Scene script records:
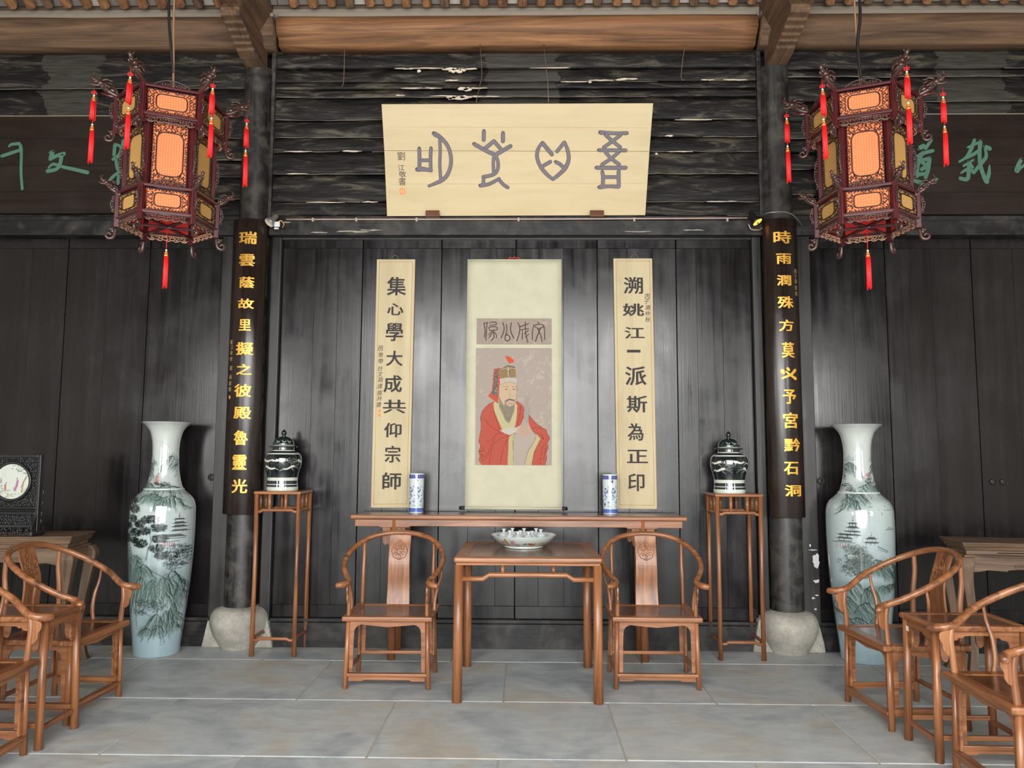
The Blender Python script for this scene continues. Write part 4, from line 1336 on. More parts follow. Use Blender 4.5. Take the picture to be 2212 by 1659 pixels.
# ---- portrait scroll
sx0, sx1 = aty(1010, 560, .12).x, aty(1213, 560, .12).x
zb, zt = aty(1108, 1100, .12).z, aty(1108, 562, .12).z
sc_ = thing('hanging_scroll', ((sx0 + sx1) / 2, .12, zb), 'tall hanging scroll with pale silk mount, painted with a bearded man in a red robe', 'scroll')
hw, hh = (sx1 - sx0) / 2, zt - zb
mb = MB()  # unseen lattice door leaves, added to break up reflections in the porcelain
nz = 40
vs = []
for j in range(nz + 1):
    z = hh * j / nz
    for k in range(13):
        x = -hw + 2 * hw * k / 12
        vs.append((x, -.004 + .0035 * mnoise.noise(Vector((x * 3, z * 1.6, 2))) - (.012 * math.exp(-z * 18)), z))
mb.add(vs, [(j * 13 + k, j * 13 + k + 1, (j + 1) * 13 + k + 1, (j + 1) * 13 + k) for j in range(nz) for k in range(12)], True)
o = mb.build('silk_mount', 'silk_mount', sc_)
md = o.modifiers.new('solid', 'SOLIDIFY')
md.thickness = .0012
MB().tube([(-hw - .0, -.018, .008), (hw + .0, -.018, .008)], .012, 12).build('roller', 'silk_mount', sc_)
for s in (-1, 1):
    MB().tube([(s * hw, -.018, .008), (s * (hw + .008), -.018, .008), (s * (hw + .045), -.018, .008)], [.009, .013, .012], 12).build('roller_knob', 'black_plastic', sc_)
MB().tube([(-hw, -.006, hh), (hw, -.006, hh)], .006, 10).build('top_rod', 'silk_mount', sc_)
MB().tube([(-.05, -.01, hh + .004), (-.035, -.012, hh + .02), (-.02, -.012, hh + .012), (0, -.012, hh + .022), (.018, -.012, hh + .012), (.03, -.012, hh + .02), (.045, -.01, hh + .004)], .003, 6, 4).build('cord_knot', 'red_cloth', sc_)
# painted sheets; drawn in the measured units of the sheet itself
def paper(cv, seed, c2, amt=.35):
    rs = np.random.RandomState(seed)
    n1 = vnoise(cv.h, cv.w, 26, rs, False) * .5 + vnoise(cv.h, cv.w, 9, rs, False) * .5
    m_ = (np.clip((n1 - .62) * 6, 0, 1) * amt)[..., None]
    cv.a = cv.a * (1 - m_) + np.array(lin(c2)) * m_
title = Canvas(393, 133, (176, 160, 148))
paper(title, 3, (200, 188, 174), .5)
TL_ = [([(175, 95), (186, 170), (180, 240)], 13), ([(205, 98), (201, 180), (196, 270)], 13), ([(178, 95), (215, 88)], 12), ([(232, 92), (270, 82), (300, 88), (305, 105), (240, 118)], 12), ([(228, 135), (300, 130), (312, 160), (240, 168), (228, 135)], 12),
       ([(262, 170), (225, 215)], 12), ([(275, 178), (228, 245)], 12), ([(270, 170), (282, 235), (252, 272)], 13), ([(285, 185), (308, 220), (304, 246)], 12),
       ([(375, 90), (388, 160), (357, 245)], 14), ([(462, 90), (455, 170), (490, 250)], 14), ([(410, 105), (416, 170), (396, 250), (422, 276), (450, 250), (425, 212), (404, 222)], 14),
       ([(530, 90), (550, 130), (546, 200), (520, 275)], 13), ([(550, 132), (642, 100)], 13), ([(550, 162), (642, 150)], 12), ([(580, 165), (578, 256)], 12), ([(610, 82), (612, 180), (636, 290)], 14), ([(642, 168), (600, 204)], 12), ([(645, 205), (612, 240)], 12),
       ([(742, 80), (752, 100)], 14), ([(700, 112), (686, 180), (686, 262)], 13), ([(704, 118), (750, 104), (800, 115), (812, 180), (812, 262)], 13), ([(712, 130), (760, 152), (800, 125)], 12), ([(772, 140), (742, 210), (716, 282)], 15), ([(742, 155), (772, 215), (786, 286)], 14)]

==

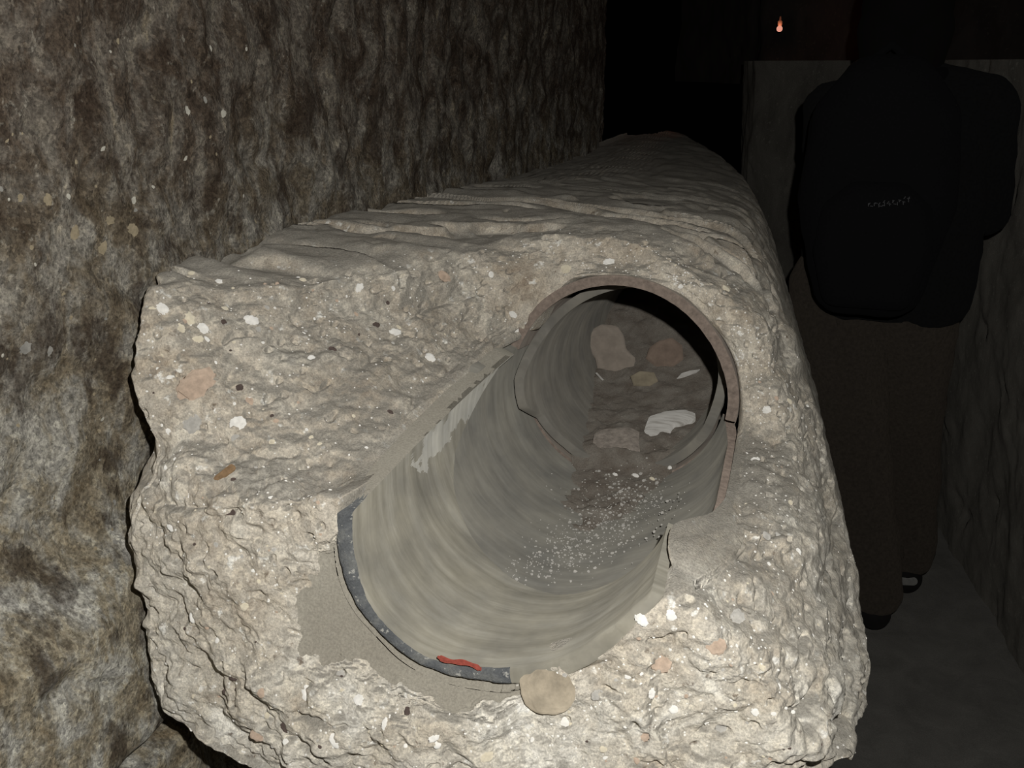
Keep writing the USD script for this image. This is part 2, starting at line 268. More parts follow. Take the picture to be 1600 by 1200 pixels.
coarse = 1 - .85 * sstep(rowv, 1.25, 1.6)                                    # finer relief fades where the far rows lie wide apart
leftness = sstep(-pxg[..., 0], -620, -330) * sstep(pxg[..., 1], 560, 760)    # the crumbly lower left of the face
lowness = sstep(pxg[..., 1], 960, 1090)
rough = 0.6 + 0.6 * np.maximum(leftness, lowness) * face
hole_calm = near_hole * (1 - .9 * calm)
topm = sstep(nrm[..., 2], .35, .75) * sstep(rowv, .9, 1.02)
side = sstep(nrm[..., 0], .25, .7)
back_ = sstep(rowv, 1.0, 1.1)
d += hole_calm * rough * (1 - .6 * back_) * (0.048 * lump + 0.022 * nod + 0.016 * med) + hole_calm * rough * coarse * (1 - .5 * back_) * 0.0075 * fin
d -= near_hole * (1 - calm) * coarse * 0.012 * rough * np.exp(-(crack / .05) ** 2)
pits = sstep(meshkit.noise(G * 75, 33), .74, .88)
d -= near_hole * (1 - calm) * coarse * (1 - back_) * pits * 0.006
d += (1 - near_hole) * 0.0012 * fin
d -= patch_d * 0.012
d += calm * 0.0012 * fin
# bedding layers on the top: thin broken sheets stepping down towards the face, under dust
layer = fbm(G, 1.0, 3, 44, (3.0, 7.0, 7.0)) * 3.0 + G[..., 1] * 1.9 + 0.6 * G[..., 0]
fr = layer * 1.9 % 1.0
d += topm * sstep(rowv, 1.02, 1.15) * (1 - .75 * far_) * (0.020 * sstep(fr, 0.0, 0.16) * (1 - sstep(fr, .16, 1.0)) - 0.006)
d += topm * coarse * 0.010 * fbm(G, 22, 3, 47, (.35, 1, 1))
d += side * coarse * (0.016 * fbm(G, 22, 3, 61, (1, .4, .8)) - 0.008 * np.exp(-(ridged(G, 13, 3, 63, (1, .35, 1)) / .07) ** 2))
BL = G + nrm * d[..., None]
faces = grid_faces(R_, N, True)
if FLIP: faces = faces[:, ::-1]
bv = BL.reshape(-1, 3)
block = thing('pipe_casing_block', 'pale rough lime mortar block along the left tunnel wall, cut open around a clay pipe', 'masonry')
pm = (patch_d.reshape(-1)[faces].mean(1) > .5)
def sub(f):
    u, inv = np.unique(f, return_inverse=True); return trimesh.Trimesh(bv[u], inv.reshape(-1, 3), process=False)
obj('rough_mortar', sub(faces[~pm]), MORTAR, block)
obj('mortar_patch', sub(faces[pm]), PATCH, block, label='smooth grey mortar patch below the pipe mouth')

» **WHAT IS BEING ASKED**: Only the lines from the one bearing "obj('rough_mortar', sub(faces[~pm]), MORTAR, block)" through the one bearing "obj('mortar_patch', sub(faces[pm]), PATCH, block, label='smooth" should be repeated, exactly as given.

» **SOLVED EXERCISE**:
obj('rough_mortar', sub(faces[~pm]), MORTAR, block)
obj('mortar_patch', sub(faces[pm]), PATCH, block, label='smooth grey mortar patch below the pipe mouth')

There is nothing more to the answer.